Problem to solve:
Print exactly the lines from the first one down to the line that contains "closed=True), M['web_white'], cs)", both included, and skip the pictures.

Stored data:
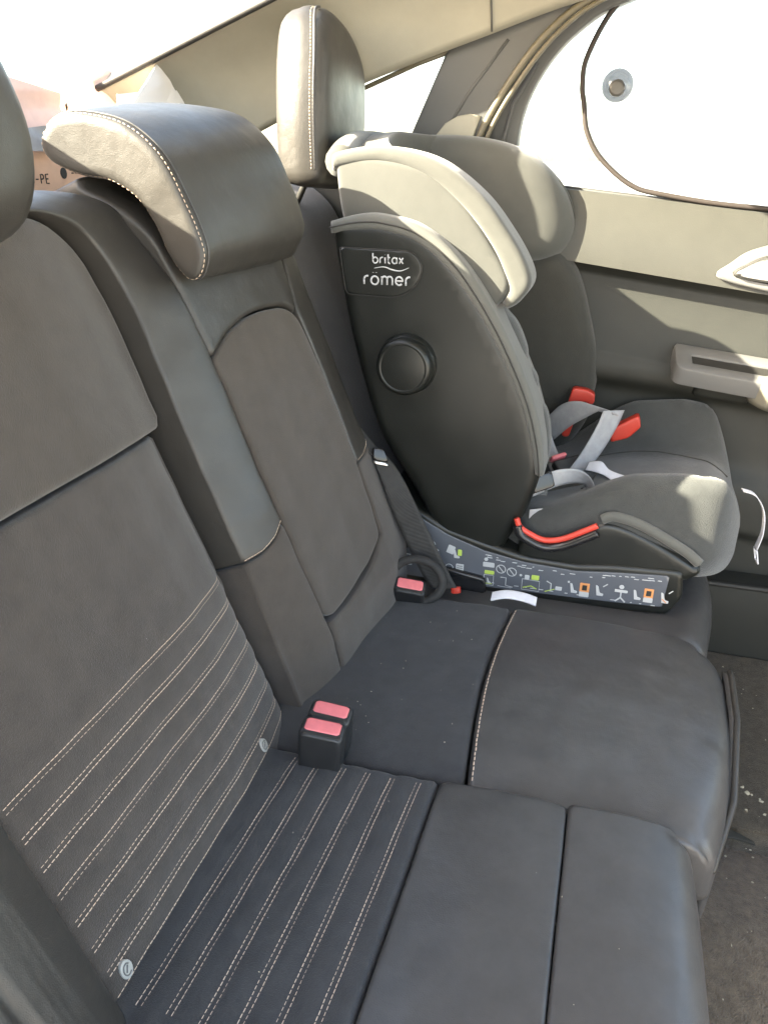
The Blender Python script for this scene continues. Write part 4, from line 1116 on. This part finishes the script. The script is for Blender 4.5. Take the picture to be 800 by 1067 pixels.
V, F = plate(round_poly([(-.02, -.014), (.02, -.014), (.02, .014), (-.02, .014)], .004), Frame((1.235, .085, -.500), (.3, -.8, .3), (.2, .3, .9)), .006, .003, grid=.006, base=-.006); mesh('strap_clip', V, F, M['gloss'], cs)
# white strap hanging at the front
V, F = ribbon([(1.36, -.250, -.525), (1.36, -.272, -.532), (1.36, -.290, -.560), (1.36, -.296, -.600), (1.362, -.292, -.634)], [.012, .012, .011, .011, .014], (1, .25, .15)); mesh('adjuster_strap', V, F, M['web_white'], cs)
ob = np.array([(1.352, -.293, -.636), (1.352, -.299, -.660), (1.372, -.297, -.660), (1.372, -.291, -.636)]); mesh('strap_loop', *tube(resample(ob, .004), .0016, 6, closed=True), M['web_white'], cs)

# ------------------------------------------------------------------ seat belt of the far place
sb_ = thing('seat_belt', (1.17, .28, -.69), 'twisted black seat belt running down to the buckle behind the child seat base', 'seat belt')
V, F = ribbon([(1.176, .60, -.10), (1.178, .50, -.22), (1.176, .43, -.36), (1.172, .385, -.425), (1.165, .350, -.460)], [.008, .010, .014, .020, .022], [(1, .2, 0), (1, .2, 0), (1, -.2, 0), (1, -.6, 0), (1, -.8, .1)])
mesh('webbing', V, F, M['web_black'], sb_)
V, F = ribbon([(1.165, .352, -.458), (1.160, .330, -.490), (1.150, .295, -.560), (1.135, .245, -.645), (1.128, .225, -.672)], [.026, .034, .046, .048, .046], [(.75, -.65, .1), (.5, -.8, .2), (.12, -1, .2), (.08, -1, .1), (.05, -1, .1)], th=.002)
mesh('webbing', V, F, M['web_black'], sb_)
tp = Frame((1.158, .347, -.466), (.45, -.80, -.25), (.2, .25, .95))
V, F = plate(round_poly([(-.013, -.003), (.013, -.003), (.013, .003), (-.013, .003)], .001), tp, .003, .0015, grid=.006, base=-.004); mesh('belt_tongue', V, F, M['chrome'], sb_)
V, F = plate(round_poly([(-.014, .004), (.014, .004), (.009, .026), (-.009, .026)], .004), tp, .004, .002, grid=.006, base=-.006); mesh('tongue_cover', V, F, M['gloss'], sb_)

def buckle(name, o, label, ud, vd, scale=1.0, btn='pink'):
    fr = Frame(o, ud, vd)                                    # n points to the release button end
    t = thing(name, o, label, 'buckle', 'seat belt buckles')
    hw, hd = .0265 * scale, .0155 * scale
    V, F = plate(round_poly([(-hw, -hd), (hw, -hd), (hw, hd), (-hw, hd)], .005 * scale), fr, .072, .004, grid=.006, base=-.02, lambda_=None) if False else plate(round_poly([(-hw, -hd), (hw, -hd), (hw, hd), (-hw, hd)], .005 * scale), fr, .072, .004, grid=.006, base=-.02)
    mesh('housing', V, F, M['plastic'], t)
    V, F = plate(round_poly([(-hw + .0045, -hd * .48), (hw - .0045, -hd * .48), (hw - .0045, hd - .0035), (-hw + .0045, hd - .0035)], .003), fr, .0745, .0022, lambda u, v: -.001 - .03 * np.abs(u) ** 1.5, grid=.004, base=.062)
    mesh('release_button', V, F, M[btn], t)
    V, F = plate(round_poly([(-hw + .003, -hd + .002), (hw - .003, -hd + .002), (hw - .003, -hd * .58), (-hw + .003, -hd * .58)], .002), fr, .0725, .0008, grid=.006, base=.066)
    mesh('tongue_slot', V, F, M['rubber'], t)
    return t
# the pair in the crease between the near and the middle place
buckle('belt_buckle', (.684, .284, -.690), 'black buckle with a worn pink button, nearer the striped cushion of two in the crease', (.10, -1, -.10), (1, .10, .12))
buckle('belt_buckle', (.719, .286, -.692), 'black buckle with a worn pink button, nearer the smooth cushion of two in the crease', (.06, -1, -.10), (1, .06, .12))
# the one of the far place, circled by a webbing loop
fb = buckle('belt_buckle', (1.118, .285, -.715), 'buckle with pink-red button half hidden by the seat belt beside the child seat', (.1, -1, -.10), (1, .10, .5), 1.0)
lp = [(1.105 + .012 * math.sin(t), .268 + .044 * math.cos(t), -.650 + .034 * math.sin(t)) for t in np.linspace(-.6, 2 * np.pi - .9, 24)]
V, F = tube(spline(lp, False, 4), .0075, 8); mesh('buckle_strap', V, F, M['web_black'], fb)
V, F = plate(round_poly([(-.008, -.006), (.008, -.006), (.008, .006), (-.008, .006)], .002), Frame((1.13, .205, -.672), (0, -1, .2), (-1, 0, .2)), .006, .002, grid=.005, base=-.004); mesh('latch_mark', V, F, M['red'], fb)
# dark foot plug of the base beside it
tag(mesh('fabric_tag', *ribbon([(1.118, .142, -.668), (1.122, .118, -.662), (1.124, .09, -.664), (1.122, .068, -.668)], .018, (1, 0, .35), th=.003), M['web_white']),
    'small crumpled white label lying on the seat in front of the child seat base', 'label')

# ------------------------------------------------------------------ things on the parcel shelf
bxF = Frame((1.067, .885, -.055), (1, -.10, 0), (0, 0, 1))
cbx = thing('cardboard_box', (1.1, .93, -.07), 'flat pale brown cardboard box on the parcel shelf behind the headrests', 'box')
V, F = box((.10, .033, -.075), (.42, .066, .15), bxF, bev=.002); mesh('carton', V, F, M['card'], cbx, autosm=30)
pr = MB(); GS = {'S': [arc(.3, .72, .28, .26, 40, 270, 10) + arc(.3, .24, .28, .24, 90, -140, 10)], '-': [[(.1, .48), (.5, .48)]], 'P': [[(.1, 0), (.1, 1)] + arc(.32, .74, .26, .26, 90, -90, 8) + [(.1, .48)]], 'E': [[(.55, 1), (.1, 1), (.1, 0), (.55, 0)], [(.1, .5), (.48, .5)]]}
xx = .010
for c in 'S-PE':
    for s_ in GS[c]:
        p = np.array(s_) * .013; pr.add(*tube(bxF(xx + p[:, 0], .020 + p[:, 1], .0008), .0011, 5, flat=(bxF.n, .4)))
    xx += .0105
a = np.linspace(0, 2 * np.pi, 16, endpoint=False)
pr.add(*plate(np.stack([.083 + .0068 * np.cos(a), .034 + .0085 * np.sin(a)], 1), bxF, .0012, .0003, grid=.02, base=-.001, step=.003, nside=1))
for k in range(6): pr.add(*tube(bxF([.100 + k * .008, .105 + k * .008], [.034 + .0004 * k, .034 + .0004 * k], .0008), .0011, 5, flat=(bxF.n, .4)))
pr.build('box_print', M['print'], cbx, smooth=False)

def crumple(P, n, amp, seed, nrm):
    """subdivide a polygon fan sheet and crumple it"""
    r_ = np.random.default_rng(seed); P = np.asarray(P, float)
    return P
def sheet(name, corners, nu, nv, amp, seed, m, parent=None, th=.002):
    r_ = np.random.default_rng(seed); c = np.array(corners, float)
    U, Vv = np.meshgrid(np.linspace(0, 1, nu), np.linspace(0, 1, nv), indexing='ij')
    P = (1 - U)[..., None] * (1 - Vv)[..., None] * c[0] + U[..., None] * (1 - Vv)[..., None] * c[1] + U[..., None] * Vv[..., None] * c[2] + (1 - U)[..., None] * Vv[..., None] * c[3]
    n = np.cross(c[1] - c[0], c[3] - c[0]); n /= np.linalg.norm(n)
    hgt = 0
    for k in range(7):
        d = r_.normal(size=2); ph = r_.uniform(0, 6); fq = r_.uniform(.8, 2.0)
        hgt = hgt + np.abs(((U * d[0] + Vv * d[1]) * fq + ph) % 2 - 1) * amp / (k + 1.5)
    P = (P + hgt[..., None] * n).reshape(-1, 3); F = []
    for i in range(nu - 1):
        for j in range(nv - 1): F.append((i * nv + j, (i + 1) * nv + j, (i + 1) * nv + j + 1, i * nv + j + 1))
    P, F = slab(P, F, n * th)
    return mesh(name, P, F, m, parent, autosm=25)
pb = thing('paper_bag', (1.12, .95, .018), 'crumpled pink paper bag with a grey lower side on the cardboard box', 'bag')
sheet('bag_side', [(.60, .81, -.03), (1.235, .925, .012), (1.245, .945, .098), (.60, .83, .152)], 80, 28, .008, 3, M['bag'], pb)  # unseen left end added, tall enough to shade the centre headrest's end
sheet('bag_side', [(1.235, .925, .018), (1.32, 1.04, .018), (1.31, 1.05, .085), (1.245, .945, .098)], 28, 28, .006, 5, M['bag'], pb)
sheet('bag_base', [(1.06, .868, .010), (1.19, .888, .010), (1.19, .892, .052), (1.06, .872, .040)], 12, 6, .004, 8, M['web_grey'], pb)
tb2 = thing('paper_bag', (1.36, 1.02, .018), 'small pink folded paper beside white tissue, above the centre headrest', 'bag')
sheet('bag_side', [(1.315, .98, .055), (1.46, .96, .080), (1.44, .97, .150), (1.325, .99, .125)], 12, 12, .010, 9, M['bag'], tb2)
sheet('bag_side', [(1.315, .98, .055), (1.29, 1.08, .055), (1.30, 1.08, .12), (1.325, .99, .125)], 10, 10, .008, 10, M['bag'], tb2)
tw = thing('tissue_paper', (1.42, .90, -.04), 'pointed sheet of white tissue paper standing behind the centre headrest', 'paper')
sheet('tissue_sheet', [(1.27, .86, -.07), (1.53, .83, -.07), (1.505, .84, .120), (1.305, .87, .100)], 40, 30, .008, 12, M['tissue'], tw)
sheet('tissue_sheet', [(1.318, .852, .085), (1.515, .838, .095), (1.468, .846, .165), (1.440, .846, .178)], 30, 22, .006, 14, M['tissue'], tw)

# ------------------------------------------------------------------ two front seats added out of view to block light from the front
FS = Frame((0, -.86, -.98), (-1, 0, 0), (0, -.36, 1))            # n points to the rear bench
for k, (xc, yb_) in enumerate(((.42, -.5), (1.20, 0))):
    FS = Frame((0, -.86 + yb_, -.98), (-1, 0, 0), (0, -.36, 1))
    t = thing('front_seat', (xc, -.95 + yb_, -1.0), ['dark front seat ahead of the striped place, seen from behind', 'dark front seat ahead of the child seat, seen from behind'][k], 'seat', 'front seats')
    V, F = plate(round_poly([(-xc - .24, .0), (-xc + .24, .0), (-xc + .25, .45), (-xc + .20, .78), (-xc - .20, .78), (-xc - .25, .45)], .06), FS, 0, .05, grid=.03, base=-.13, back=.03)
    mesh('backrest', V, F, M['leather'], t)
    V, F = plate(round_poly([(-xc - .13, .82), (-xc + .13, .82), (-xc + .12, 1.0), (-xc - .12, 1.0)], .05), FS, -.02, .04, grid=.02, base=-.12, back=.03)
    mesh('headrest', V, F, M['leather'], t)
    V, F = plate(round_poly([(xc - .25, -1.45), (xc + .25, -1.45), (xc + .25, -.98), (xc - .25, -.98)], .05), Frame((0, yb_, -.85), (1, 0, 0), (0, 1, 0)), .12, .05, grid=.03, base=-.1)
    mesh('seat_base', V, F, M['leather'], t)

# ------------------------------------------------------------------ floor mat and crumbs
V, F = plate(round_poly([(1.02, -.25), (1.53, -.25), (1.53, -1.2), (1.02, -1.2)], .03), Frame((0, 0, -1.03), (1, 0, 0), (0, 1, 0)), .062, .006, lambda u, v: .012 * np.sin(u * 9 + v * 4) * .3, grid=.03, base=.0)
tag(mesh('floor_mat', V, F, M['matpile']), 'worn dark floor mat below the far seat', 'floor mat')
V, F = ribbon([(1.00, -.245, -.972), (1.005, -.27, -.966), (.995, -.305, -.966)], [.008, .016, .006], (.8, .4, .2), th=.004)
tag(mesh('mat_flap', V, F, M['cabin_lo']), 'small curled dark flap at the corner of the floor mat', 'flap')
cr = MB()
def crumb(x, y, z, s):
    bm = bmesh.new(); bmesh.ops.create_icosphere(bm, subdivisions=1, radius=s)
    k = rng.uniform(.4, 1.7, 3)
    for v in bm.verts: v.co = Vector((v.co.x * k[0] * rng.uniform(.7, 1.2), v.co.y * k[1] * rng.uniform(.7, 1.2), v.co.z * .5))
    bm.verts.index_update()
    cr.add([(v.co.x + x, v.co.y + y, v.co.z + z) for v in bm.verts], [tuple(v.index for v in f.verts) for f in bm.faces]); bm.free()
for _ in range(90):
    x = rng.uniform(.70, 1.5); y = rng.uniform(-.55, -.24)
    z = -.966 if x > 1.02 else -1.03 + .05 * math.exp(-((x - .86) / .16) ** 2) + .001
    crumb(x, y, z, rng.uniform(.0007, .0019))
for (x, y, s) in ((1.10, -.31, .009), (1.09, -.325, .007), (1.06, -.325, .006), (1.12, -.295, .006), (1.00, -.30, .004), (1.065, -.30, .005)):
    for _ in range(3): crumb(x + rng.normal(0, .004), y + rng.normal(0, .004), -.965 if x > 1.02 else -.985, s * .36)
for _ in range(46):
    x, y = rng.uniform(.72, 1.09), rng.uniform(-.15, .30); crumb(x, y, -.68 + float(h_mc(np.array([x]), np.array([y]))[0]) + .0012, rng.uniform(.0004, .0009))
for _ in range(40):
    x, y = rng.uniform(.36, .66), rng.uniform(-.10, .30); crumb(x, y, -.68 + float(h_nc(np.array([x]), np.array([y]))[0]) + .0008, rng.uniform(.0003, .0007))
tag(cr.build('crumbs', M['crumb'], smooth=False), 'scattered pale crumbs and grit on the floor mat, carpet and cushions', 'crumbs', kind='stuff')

Final answer:
The Blender Python script for this scene continues. Write part 4, from line 1116 on. This part finishes the script. The script is for Blender 4.5. Take the picture to be 800 by 1067 pixels.
V, F = plate(round_poly([(-.02, -.014), (.02, -.014), (.02, .014), (-.02, .014)], .004), Frame((1.235, .085, -.500), (.3, -.8, .3), (.2, .3, .9)), .006, .003, grid=.006, base=-.006); mesh('strap_clip', V, F, M['gloss'], cs)
# white strap hanging at the front
V, F = ribbon([(1.36, -.250, -.525), (1.36, -.272, -.532), (1.36, -.290, -.560), (1.36, -.296, -.600), (1.362, -.292, -.634)], [.012, .012, .011, .011, .014], (1, .25, .15)); mesh('adjuster_strap', V, F, M['web_white'], cs)
ob = np.array([(1.352, -.293, -.636), (1.352, -.299, -.660), (1.372, -.297, -.660), (1.372, -.291, -.636)]); mesh('strap_loop', *tube(resample(ob, .004), .0016, 6, closed=True), M['web_white'], cs)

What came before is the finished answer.